Word for word, transcribe the lines below and drop the pictures.

===

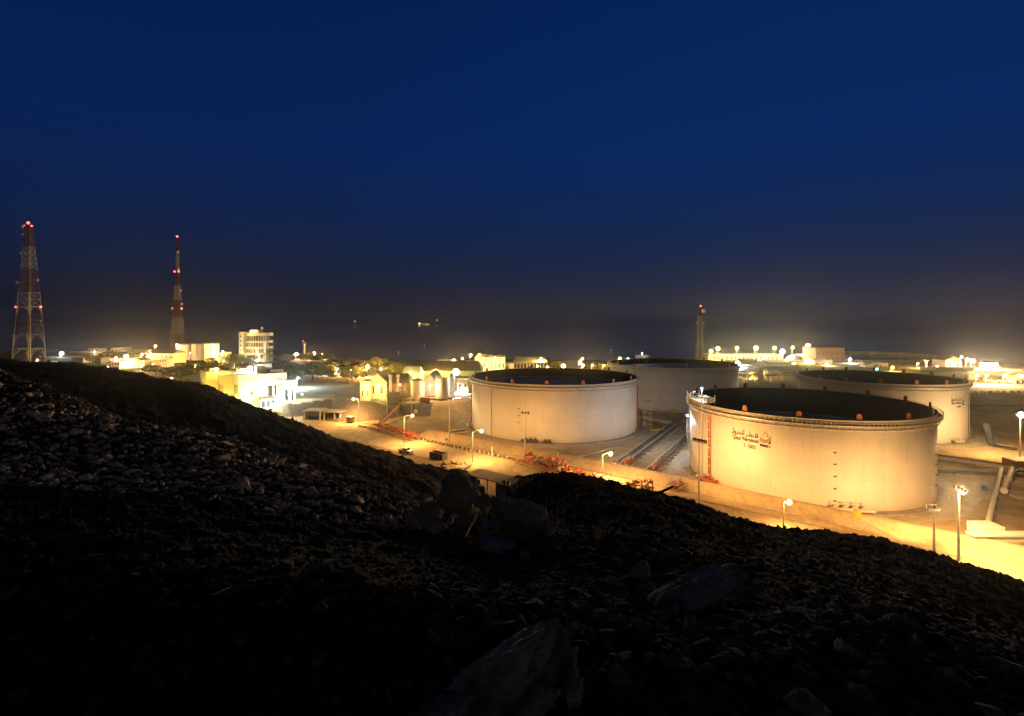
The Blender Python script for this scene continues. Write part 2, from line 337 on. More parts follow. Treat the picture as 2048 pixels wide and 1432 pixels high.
def text_geo(s, size):
    cu = bpy.data.curves.new('t', 'FONT'); cu.body = s; cu.size = size; cu.resolution_u = 3
    o = bpy.data.objects.new('t', cu); col.objects.link(o)
    dg = bpy.context.evaluated_depsgraph_get(); dg.update(); me = o.evaluated_get(dg).to_mesh()
    v = [tuple(x.co) for x in me.vertices]; f = [tuple(p.vertices) for p in me.polygons]
    o.evaluated_get(dg).to_mesh_clear(); bpy.data.objects.remove(o); bpy.data.curves.remove(cu)
    return v, f
def stroke(mb, pts, w):
    for a, b in zip(pts[:-1], pts[1:]):
        a = Vector((*a, 0)); b = Vector((*b, 0)); d = (b-a).normalized(); n = Vector((-d.y, d.x, 0))*w/2; e = d*w*.4
        mb.add([a-n-e, b-n+e, b+n+e, a+n-e], [(0,1,2,3)])
def arc(cx, cy, rx, ry, a0, a1, n=12): return [(cx+rx*math.cos(R_(a0+(a1-a0)*k/n)), cy+ry*math.sin(R_(a0+(a1-a0)*k/n))) for k in range(n+1)]

def tank_logo(parent, Rt, amid, ztop, width, number):
    # flat lettering laid out in a plane (x right, y up) then bent round the shell
    W = 10.0; k = width/W
    def bend(mb, name, m):
        mb2 = MB(); vv = []
        for (x, y, z) in mb.v:
            a = R_(amid)+(x-W/2)*k/Rt; vv.append(((Rt+.06)*math.cos(a), (Rt+.06)*math.sin(a), ztop+y*k))
        mb2.v = vv; mb2.f = mb.f; return mb2.build(name, m, parent)
    def sub(mb, cuts=1):
        return mb
    # latin name
    L = MB(); v, f = text_geo('Qatar Petroleum', 1.35); wx = max(p[0] for p in v)
    for dx, dy in ((0,0), (.06,.02), (.03,-.05)): L.add([(dx+p[0]*7.0/wx, p[1]*1.05+dy-2.75, 0) for p in v], f)
    bend(L, 'lettering', m_black)
    L = MB(); v, f = text_geo(number, 1.25); wx = max(p[0] for p in v)
    for dx, dy in ((0,0), (.05,.03)): L.add([(3.0+dx+p[0]*3.2/wx, p[1]*1.1+dy-4.4, 0) for p in v], f)
    bend(L, 'tank_number', m_black)
    # arabic name, right to left: qaf tah ra / lam lam ba ta ra waw lam
    A = MB(); y = -1.35; t = .2
    stroke(A, arc(6.45, y+.42, .30, .30, 0, 360, 14), t); stroke(A, [(6.75, y+.4), (6.72, y), (5.8, y), (5.2, y)], t)
    for d in (6.3, 6.62): stroke(A, [(d, y+.98), (d+.12, y+.98)], .13)
    stroke(A, arc(5.1, y+.2, .32, .2, 0, 360, 12), t); stroke(A, [(4.78, y+1.15), (4.78, y)], t); stroke(A, [(5.2, y), (4.2, y)], t)
    stroke(A, [(4.2, y+.32), (4.1, y+.05), (3.85, y-.3), (3.6, y-.4)], t)
    y = -1.2
    stroke(A, [(3.25, y+1.15), (3.25, y), (2.9, y)], t); stroke(A, [(2.9, y+1.15), (2.9, y), (1.45, y)], t)
    stroke(A, [(2.35, y+.45), (2.35, y)], t); stroke(A, [(1.9, y+.45), (1.9, y)], t)
    stroke(A, [(2.32, y-.33), (2.44, y-.33)], .13)
    for d in (1.75, 2.0): stroke(A, [(d, y+.75), (d+.1, y+.75)], .12)
    stroke(A, [(1.45, y+.35), (1.38, y+.05), (1.15, y-.3), (.95, y-.35)], t)
    stroke(A, arc(.78, y+.25, .2, .2, 0, 360, 10), t); stroke(A, [(.98, y+.2), (.85, y-.2), (.55, y-.4)], t)
    stroke(A, [(.32, y+1.3), (.32, y+.15), (.2, y-.15), (-.05, y-.15), (-.1, y+.15)], t)
    bend(A, 'lettering', m_black)
    # emblem: outlined drop over banded dunes
    E = MB(); cx = 8.6
    drop = [(cx, .55)]+[(cx+.62*math.sin(R_(a))*(1 if a < 140 else 1), -.55-.62*math.cos(R_(a))*1) for a in range(60, 301, 20)]+[(cx, .55)]
    stroke(E, drop, .11); stroke(E, arc(cx, -.65, .3, .3, 200, 340, 6), .1)
    bend(E, 'emblem_drop', m_olive)
    E = MB()
    for i in range(4):
        pts = [(7.35+q*.25, -1.15-.33*i-(.75-.12*i)*math.sin(math.pi*q/10*1.0)+(.35*q/10)) for q in range(11)]
        stroke(E, pts, .2 if i else .28)
    bend(E, 'emblem_dunes', m_olive)
    E = MB(); E.add([(7.3,-2.75,0),(8.4,-2.85,0),(9.2,-3.0,0),(9.2,-3.5,0),(8.4,-3.45,0),(7.3,-3.35,0)], [(0,5,4,3,2,1)])
    E.add([(9.2,-2.5,0),(9.85,-1.7,0),(9.85,-2.6,0)], [(0,2,1)]); stroke(E, [(9.0,-2.8),(9.5,-3.05),(9.9,-3.0)], .14); stroke(E, [(9.1,-3.35),(9.85,-3.45)], .15)
    bend(E, 'emblem_base', m_black)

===

■ **Written solution**
The Blender Python script for this scene continues. Write part 2, from line 337 on. More parts follow. Treat the picture as 2048 pixels wide and 1432 pixels high.
def text_geo(s, size):
    cu = bpy.data.curves.new('t', 'FONT'); cu.body = s; cu.size = size; cu.resolution_u = 3
    o = bpy.data.objects.new('t', cu); col.objects.link(o)
    dg = bpy.context.evaluated_depsgraph_get(); dg.update(); me = o.evaluated_get(dg).to_mesh()
    v = [tuple(x.co) for x in me.vertices]; f = [tuple(p.vertices) for p in me.polygons]
    o.evaluated_get(dg).to_mesh_clear(); bpy.data.objects.remove(o); bpy.data.curves.remove(cu)
    return v, f
def stroke(mb, pts, w):
    for a, b in zip(pts[:-1], pts[1:]):
        a = Vector((*a, 0)); b = Vector((*b, 0)); d = (b-a).normalized(); n = Vector((-d.y, d.x, 0))*w/2; e = d*w*.4
        mb.add([a-n-e, b-n+e, b+n+e, a+n-e], [(0,1,2,3)])
def arc(cx, cy, rx, ry, a0, a1, n=12): return [(cx+rx*math.cos(R_(a0+(a1-a0)*k/n)), cy+ry*math.sin(R_(a0+(a1-a0)*k/n))) for k in range(n+1)]

def tank_logo(parent, Rt, amid, ztop, width, number):
    # flat lettering laid out in a plane (x right, y up) then bent round the shell
    W = 10.0; k = width/W
    def bend(mb, name, m):
        mb2 = MB(); vv = []
        for (x, y, z) in mb.v:
            a = R_(amid)+(x-W/2)*k/Rt; vv.append(((Rt+.06)*math.cos(a), (Rt+.06)*math.sin(a), ztop+y*k))
        mb2.v = vv; mb2.f = mb.f; return mb2.build(name, m, parent)
    def sub(mb, cuts=1):
        return mb
    # latin name
    L = MB(); v, f = text_geo('Qatar Petroleum', 1.35); wx = max(p[0] for p in v)
    for dx, dy in ((0,0), (.06,.02), (.03,-.05)): L.add([(dx+p[0]*7.0/wx, p[1]*1.05+dy-2.75, 0) for p in v], f)
    bend(L, 'lettering', m_black)
    L = MB(); v, f = text_geo(number, 1.25); wx = max(p[0] for p in v)
    for dx, dy in ((0,0), (.05,.03)): L.add([(3.0+dx+p[0]*3.2/wx, p[1]*1.1+dy-4.4, 0) for p in v], f)
    bend(L, 'tank_number', m_black)
    # arabic name, right to left: qaf tah ra / lam lam ba ta ra waw lam
    A = MB(); y = -1.35; t = .2
    stroke(A, arc(6.45, y+.42, .30, .30, 0, 360, 14), t); stroke(A, [(6.75, y+.4), (6.72, y), (5.8, y), (5.2, y)], t)
    for d in (6.3, 6.62): stroke(A, [(d, y+.98), (d+.12, y+.98)], .13)
    stroke(A, arc(5.1, y+.2, .32, .2, 0, 360, 12), t); stroke(A, [(4.78, y+1.15), (4.78, y)], t); stroke(A, [(5.2, y), (4.2, y)], t)
    stroke(A, [(4.2, y+.32), (4.1, y+.05), (3.85, y-.3), (3.6, y-.4)], t)
    y = -1.2
    stroke(A, [(3.25, y+1.15), (3.25, y), (2.9, y)], t); stroke(A, [(2.9, y+1.15), (2.9, y), (1.45, y)], t)
    stroke(A, [(2.35, y+.45), (2.35, y)], t); stroke(A, [(1.9, y+.45), (1.9, y)], t)
    stroke(A, [(2.32, y-.33), (2.44, y-.33)], .13)
    for d in (1.75, 2.0): stroke(A, [(d, y+.75), (d+.1, y+.75)], .12)
    stroke(A, [(1.45, y+.35), (1.38, y+.05), (1.15, y-.3), (.95, y-.35)], t)
    stroke(A, arc(.78, y+.25, .2, .2, 0, 360, 10), t); stroke(A, [(.98, y+.2), (.85, y-.2), (.55, y-.4)], t)
    stroke(A, [(.32, y+1.3), (.32, y+.15), (.2, y-.15), (-.05, y-.15), (-.1, y+.15)], t)
    bend(A, 'lettering', m_black)
    # emblem: outlined drop over banded dunes
    E = MB(); cx = 8.6
    drop = [(cx, .55)]+[(cx+.62*math.sin(R_(a))*(1 if a < 140 else 1), -.55-.62*math.cos(R_(a))*1) for a in range(60, 301, 20)]+[(cx, .55)]
    stroke(E, drop, .11); stroke(E, arc(cx, -.65, .3, .3, 200, 340, 6), .1)
    bend(E, 'emblem_drop', m_olive)
    E = MB()
    for i in range(4):
        pts = [(7.35+q*.25, -1.15-.33*i-(.75-.12*i)*math.sin(math.pi*q/10*1.0)+(.35*q/10)) for q in range(11)]
        stroke(E, pts, .2 if i else .28)
    bend(E, 'emblem_dunes', m_olive)
    E = MB(); E.add([(7.3,-2.75,0),(8.4,-2.85,0),(9.2,-3.0,0),(9.2,-3.5,0),(8.4,-3.45,0),(7.3,-3.35,0)], [(0,5,4,3,2,1)])
    E.add([(9.2,-2.5,0),(9.85,-1.7,0),(9.85,-2.6,0)], [(0,2,1)]); stroke(E, [(9.0,-2.8),(9.5,-3.05),(9.9,-3.0)], .14); stroke(E, [(9.1,-3.35),(9.85,-3.45)], .15)
    bend(E, 'emblem_base', m_black)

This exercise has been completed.